● Recorded data
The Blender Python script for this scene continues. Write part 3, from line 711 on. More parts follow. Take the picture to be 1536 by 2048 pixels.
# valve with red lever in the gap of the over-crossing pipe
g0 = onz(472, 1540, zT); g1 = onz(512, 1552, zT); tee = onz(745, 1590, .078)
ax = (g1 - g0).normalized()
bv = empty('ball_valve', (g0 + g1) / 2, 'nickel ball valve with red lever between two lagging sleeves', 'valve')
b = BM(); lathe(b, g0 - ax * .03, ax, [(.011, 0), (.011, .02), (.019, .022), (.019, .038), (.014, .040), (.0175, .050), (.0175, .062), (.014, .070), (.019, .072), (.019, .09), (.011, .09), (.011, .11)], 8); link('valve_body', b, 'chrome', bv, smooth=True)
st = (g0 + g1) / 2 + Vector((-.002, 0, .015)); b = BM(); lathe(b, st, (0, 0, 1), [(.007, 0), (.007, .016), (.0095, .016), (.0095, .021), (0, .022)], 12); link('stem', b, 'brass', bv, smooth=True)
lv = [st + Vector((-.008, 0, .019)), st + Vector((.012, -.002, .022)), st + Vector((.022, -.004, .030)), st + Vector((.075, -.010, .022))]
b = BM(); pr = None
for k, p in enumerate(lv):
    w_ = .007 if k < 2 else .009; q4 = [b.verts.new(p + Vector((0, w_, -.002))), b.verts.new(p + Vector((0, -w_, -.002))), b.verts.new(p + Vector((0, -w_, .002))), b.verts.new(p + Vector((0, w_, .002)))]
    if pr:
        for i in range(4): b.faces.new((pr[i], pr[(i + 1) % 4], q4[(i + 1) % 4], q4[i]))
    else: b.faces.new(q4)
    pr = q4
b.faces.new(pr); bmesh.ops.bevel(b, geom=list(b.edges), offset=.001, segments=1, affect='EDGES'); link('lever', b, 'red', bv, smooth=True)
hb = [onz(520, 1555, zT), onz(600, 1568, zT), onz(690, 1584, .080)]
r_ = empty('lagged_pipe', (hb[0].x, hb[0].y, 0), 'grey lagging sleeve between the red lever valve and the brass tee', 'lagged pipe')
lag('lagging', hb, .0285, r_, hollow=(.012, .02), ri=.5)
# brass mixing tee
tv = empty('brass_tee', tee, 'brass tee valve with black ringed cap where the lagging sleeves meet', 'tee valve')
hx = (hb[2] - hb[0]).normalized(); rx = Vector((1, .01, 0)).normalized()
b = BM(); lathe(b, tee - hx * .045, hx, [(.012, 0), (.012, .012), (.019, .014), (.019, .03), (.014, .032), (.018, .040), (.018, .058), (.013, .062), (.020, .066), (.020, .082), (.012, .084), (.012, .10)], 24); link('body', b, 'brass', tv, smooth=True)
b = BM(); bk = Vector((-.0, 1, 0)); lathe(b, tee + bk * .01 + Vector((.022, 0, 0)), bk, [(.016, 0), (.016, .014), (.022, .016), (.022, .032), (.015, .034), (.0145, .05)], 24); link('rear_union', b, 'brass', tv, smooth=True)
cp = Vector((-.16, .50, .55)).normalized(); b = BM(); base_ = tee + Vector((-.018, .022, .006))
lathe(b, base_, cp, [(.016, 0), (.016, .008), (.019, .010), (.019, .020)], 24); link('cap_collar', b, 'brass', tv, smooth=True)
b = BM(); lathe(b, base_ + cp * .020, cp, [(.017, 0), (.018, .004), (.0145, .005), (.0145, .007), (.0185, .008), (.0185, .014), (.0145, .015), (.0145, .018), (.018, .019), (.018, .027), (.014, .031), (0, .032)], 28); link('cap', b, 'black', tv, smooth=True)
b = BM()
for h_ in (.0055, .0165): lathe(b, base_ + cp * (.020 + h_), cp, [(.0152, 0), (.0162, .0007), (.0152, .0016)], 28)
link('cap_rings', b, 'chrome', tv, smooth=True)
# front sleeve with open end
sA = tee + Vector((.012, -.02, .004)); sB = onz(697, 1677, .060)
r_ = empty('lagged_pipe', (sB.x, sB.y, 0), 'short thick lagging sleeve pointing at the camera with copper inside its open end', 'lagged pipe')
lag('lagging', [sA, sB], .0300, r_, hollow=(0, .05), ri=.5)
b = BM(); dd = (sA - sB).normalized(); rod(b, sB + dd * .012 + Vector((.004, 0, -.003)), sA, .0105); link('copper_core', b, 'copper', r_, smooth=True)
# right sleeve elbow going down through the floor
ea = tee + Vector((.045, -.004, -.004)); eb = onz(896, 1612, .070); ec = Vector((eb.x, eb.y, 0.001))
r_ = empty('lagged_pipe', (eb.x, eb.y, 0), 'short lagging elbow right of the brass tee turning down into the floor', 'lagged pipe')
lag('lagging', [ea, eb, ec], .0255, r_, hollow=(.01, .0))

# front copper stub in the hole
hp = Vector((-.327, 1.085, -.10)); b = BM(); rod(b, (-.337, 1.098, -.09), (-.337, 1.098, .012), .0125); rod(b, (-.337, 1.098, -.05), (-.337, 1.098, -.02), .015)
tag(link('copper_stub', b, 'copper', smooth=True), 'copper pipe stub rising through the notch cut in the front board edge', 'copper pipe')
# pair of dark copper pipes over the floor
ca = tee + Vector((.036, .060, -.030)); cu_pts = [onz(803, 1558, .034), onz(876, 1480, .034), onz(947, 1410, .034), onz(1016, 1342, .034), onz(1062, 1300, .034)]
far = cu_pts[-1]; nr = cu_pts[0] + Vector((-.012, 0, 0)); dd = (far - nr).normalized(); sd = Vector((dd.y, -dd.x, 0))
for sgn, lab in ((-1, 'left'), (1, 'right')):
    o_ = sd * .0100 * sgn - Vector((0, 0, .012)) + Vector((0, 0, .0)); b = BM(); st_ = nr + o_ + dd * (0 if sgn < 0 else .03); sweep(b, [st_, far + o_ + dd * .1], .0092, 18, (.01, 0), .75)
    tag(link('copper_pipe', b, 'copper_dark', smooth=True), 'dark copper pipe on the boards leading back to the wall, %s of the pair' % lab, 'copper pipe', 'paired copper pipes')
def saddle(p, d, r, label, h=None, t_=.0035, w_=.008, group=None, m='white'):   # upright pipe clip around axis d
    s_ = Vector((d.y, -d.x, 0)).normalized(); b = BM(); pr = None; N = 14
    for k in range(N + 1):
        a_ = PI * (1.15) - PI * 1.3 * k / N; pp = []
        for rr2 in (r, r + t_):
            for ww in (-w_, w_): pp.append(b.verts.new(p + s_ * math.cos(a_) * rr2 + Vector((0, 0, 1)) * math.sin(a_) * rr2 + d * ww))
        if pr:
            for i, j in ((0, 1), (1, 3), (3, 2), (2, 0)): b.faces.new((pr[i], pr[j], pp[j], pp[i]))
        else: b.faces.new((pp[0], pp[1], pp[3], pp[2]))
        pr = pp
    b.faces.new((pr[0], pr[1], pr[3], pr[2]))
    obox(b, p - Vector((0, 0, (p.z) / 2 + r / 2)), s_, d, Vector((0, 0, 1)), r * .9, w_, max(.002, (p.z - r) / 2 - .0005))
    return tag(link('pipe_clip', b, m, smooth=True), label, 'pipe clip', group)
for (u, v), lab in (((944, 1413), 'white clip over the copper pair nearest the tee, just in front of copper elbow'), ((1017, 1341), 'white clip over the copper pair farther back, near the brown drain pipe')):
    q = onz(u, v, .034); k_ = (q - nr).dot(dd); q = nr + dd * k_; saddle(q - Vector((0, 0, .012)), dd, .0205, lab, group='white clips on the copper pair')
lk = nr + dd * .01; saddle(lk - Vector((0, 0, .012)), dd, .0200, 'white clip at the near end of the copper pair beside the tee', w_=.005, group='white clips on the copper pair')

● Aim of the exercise
All of the material above needs to be retyped word for word.

● Solution to this exercise
The Blender Python script for this scene continues. Write part 3, from line 711 on. More parts follow. Take the picture to be 1536 by 2048 pixels.
# valve with red lever in the gap of the over-crossing pipe
g0 = onz(472, 1540, zT); g1 = onz(512, 1552, zT); tee = onz(745, 1590, .078)
ax = (g1 - g0).normalized()
bv = empty('ball_valve', (g0 + g1) / 2, 'nickel ball valve with red lever between two lagging sleeves', 'valve')
b = BM(); lathe(b, g0 - ax * .03, ax, [(.011, 0), (.011, .02), (.019, .022), (.019, .038), (.014, .040), (.0175, .050), (.0175, .062), (.014, .070), (.019, .072), (.019, .09), (.011, .09), (.011, .11)], 8); link('valve_body', b, 'chrome', bv, smooth=True)
st = (g0 + g1) / 2 + Vector((-.002, 0, .015)); b = BM(); lathe(b, st, (0, 0, 1), [(.007, 0), (.007, .016), (.0095, .016), (.0095, .021), (0, .022)], 12); link('stem', b, 'brass', bv, smooth=True)
lv = [st + Vector((-.008, 0, .019)), st + Vector((.012, -.002, .022)), st + Vector((.022, -.004, .030)), st + Vector((.075, -.010, .022))]
b = BM(); pr = None
for k, p in enumerate(lv):
    w_ = .007 if k < 2 else .009; q4 = [b.verts.new(p + Vector((0, w_, -.002))), b.verts.new(p + Vector((0, -w_, -.002))), b.verts.new(p + Vector((0, -w_, .002))), b.verts.new(p + Vector((0, w_, .002)))]
    if pr:
        for i in range(4): b.faces.new((pr[i], pr[(i + 1) % 4], q4[(i + 1) % 4], q4[i]))
    else: b.faces.new(q4)
    pr = q4
b.faces.new(pr); bmesh.ops.bevel(b, geom=list(b.edges), offset=.001, segments=1, affect='EDGES'); link('lever', b, 'red', bv, smooth=True)
hb = [onz(520, 1555, zT), onz(600, 1568, zT), onz(690, 1584, .080)]
r_ = empty('lagged_pipe', (hb[0].x, hb[0].y, 0), 'grey lagging sleeve between the red lever valve and the brass tee', 'lagged pipe')
lag('lagging', hb, .0285, r_, hollow=(.012, .02), ri=.5)
# brass mixing tee
tv = empty('brass_tee', tee, 'brass tee valve with black ringed cap where the lagging sleeves meet', 'tee valve')
hx = (hb[2] - hb[0]).normalized(); rx = Vector((1, .01, 0)).normalized()
b = BM(); lathe(b, tee - hx * .045, hx, [(.012, 0), (.012, .012), (.019, .014), (.019, .03), (.014, .032), (.018, .040), (.018, .058), (.013, .062), (.020, .066), (.020, .082), (.012, .084), (.012, .10)], 24); link('body', b, 'brass', tv, smooth=True)
b = BM(); bk = Vector((-.0, 1, 0)); lathe(b, tee + bk * .01 + Vector((.022, 0, 0)), bk, [(.016, 0), (.016, .014), (.022, .016), (.022, .032), (.015, .034), (.0145, .05)], 24); link('rear_union', b, 'brass', tv, smooth=True)
cp = Vector((-.16, .50, .55)).normalized(); b = BM(); base_ = tee + Vector((-.018, .022, .006))
lathe(b, base_, cp, [(.016, 0), (.016, .008), (.019, .010), (.019, .020)], 24); link('cap_collar', b, 'brass', tv, smooth=True)
b = BM(); lathe(b, base_ + cp * .020, cp, [(.017, 0), (.018, .004), (.0145, .005), (.0145, .007), (.0185, .008), (.0185, .014), (.0145, .015), (.0145, .018), (.018, .019), (.018, .027), (.014, .031), (0, .032)], 28); link('cap', b, 'black', tv, smooth=True)
b = BM()
for h_ in (.0055, .0165): lathe(b, base_ + cp * (.020 + h_), cp, [(.0152, 0), (.0162, .0007), (.0152, .0016)], 28)
link('cap_rings', b, 'chrome', tv, smooth=True)
# front sleeve with open end
sA = tee + Vector((.012, -.02, .004)); sB = onz(697, 1677, .060)
r_ = empty('lagged_pipe', (sB.x, sB.y, 0), 'short thick lagging sleeve pointing at the camera with copper inside its open end', 'lagged pipe')
lag('lagging', [sA, sB], .0300, r_, hollow=(0, .05), ri=.5)
b = BM(); dd = (sA - sB).normalized(); rod(b, sB + dd * .012 + Vector((.004, 0, -.003)), sA, .0105); link('copper_core', b, 'copper', r_, smooth=True)
# right sleeve elbow going down through the floor
ea = tee + Vector((.045, -.004, -.004)); eb = onz(896, 1612, .070); ec = Vector((eb.x, eb.y, 0.001))
r_ = empty('lagged_pipe', (eb.x, eb.y, 0), 'short lagging elbow right of the brass tee turning down into the floor', 'lagged pipe')
lag('lagging', [ea, eb, ec], .0255, r_, hollow=(.01, .0))

# front copper stub in the hole
hp = Vector((-.327, 1.085, -.10)); b = BM(); rod(b, (-.337, 1.098, -.09), (-.337, 1.098, .012), .0125); rod(b, (-.337, 1.098, -.05), (-.337, 1.098, -.02), .015)
tag(link('copper_stub', b, 'copper', smooth=True), 'copper pipe stub rising through the notch cut in the front board edge', 'copper pipe')
# pair of dark copper pipes over the floor
ca = tee + Vector((.036, .060, -.030)); cu_pts = [onz(803, 1558, .034), onz(876, 1480, .034), onz(947, 1410, .034), onz(1016, 1342, .034), onz(1062, 1300, .034)]
far = cu_pts[-1]; nr = cu_pts[0] + Vector((-.012, 0, 0)); dd = (far - nr).normalized(); sd = Vector((dd.y, -dd.x, 0))
for sgn, lab in ((-1, 'left'), (1, 'right')):
    o_ = sd * .0100 * sgn - Vector((0, 0, .012)) + Vector((0, 0, .0)); b = BM(); st_ = nr + o_ + dd * (0 if sgn < 0 else .03); sweep(b, [st_, far + o_ + dd * .1], .0092, 18, (.01, 0), .75)
    tag(link('copper_pipe', b, 'copper_dark', smooth=True), 'dark copper pipe on the boards leading back to the wall, %s of the pair' % lab, 'copper pipe', 'paired copper pipes')
def saddle(p, d, r, label, h=None, t_=.0035, w_=.008, group=None, m='white'):   # upright pipe clip around axis d
    s_ = Vector((d.y, -d.x, 0)).normalized(); b = BM(); pr = None; N = 14
    for k in range(N + 1):
        a_ = PI * (1.15) - PI * 1.3 * k / N; pp = []
        for rr2 in (r, r + t_):
            for ww in (-w_, w_): pp.append(b.verts.new(p + s_ * math.cos(a_) * rr2 + Vector((0, 0, 1)) * math.sin(a_) * rr2 + d * ww))
        if pr:
            for i, j in ((0, 1), (1, 3), (3, 2), (2, 0)): b.faces.new((pr[i], pr[j], pp[j], pp[i]))
        else: b.faces.new((pp[0], pp[1], pp[3], pp[2]))
        pr = pp
    b.faces.new((pr[0], pr[1], pr[3], pr[2]))
    obox(b, p - Vector((0, 0, (p.z) / 2 + r / 2)), s_, d, Vector((0, 0, 1)), r * .9, w_, max(.002, (p.z - r) / 2 - .0005))
    return tag(link('pipe_clip', b, m, smooth=True), label, 'pipe clip', group)
for (u, v), lab in (((944, 1413), 'white clip over the copper pair nearest the tee, just in front of copper elbow'), ((1017, 1341), 'white clip over the copper pair farther back, near the brown drain pipe')):
    q = onz(u, v, .034); k_ = (q - nr).dot(dd); q = nr + dd * k_; saddle(q - Vector((0, 0, .012)), dd, .0205, lab, group='white clips on the copper pair')
lk = nr + dd * .01; saddle(lk - Vector((0, 0, .012)), dd, .0200, 'white clip at the near end of the copper pair beside the tee', w_=.005, group='white clips on the copper pair')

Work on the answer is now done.